O TJ-PR afirmou, por meio de nota, que “prestará todas os esclarecimentos necessários para o CNJ”.
A conselheira Renata Gil acrescentou nesta terça que o caso evidencia a importância de os tribunais manterem comitês contra assédio que “sejam de fato eficientes” e afirmou que “o tempo que esses atos todos ilícitos foram supostamente praticados salta aos nossos olhos”.
“O Tribunal de Justiça do Paraná precisava ter acompanhado esse caso de perto, com seu comitê de assédio. Por isso peço agora que o TJ não só acompanhe essas vítimas, e não foram poucas vítimas, de assédio moral e violência sexual. Dentro do CNJ, também vamos fazer o acompanhamento inédito deste caso”, disse Gil.
Campbell afirmou que a inspeção traz “denúncias gravíssimas”, que apontam que era “comum o desembargador fazer comentários sexualizados de forma pública”.

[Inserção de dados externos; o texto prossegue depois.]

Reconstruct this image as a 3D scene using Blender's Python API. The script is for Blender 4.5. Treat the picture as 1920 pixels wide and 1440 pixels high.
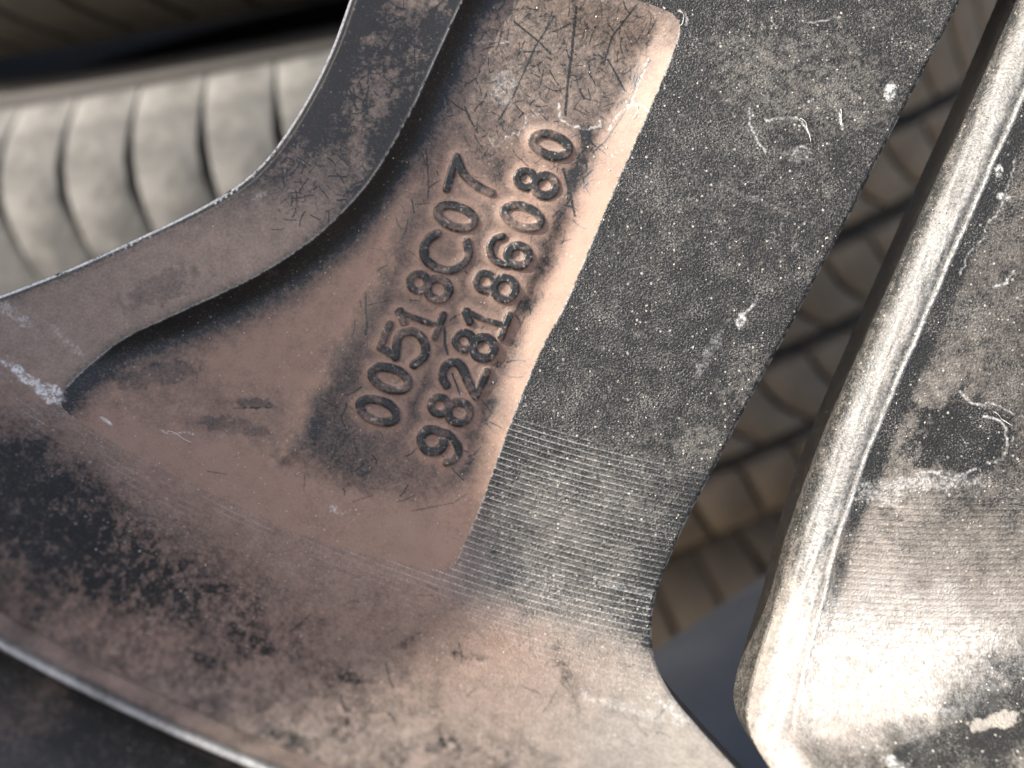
import bpy, math, random
import numpy as np
from mathutils import Matrix, Vector

for o in list(bpy.data.objects):
    bpy.data.objects.remove(o)
rng = np.random.default_rng(7)
random.seed(7)

# ------------------------------------------------------------------ frame
# The wheel plane is laid out in units of 0.07 mm: x right, y down from the plane's corner,
# z out of the wheel's back.  The camera looks square at that plane from 140 mm.
S = 7e-5
D = 2000.0                       # camera distance in the same units
UP = Vector((-.18, .88, .44)).normalized()          # true vertical seen in the wheel frame
FWD = (Vector((0, 0, -1)) - Vector((0, 0, -1)).dot(UP) * UP).normalized()
RIGHT = FWD.cross(UP)
M = Matrix((RIGHT, FWD, UP)).to_4x4()               # wheel frame -> world
SUN_AZ, SUN_EL = math.radians(54), math.radians(25)   # seen on the wheel plane: from the upper left, low over it
SUN_L = Vector((-math.sin(SUN_AZ) * math.cos(SUN_EL), math.cos(SUN_AZ) * math.cos(SUN_EL), math.sin(SUN_EL))).normalized()       # towards the sun, wheel frame

scene = bpy.context.scene
cam = bpy.data.cameras.new('camera')
cam_o = bpy.data.objects.new('camera', cam)
scene.collection.objects.link(cam_o)
cam_o.matrix_world = M @ Matrix.Translation((0, 0, D * S))
cam.sensor_width = 36.0
cam.lens = 36.0 * D / 1920.0
cam.clip_start = 0.002
cam.clip_end = 200.0
cam.dof.use_dof = True
cam.dof.focus_distance = (D + 40) * S
cam.dof.aperture_fstop = 12.0
scene.camera = cam_o

SUN_W = (M.to_3x3() @ SUN_L).normalized()
world = bpy.data.worlds.new('World')
scene.world = world
world.use_nodes = True
wn = world.node_tree
sky = wn.nodes.new('ShaderNodeTexSky')
sky.sky_type = 'NISHITA'
sky.sun_disc = False
sky.sun_elevation = math.asin(SUN_W.z)
sky.dust_density = 6.0
sky.ozone_density = 0.4
sky.sun_rotation = math.atan2(SUN_W.x, SUN_W.y)
bg = wn.nodes['Background']
bg.inputs['Strength'].default_value = 0.15
wn.links.new(sky.outputs[0], bg.inputs['Color'])

sun = bpy.data.lights.new('sun', 'SUN')
sun.energy = 4.5
sun.angle = math.radians(1.5)
sun.color = (1.0, .95, .87)
sun_o = bpy.data.objects.new('sun', sun)
scene.collection.objects.link(sun_o)
sun_o.rotation_euler = (-SUN_W).to_track_quat('-Z', 'Y').to_euler()

scene.view_settings.view_transform = 'Standard'
scene.view_settings.look = 'None'
scene.view_settings.exposure = 1.22
scene.view_settings.gamma = 1.0
scene.view_settings.use_curve_mapping = False
scene.cycles.use_denoising = True
scene.cycles.denoiser = 'OPENIMAGEDENOISE'
scene.cycles.denoising_prefilter = 'ACCURATE'
scene.cycles.denoising_input_passes = 'RGB_ALBEDO_NORMAL'
scene.cycles.max_bounces = 6

# ------------------------------------------------------------------ helpers
def link(o, parent=None):
    scene.collection.objects.link(o)
    if parent is not None:
        o.parent = parent
    return o

def tag(o, label=None, cat=None, group=None, kind=None):
    if label: o['label'] = label
    if cat: o['category'] = cat
    if group: o['group'] = group
    if kind: o['kind'] = kind
    return o

def empty(name, mat4):
    o = bpy.data.objects.new(name, None)
    o.empty_display_size = .02
    scene.collection.objects.link(o)
    o.matrix_world = mat4
    return o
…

“Suas condutas evidenciam um padrão de comportamento marcado por conteúdos misóginos e por manifestações de violência simbólica contra as mulheres em frontal violação aos princípios constitucionais da dignidade da pessoa humana, da igualdade de gênero e do respeito às garantias fundamentais com desdobramentos concretos expressamente prejudiciais para servidores e demais pessoas que tenham contato diário e ocasional no âmbito do TJ-PR”, disse.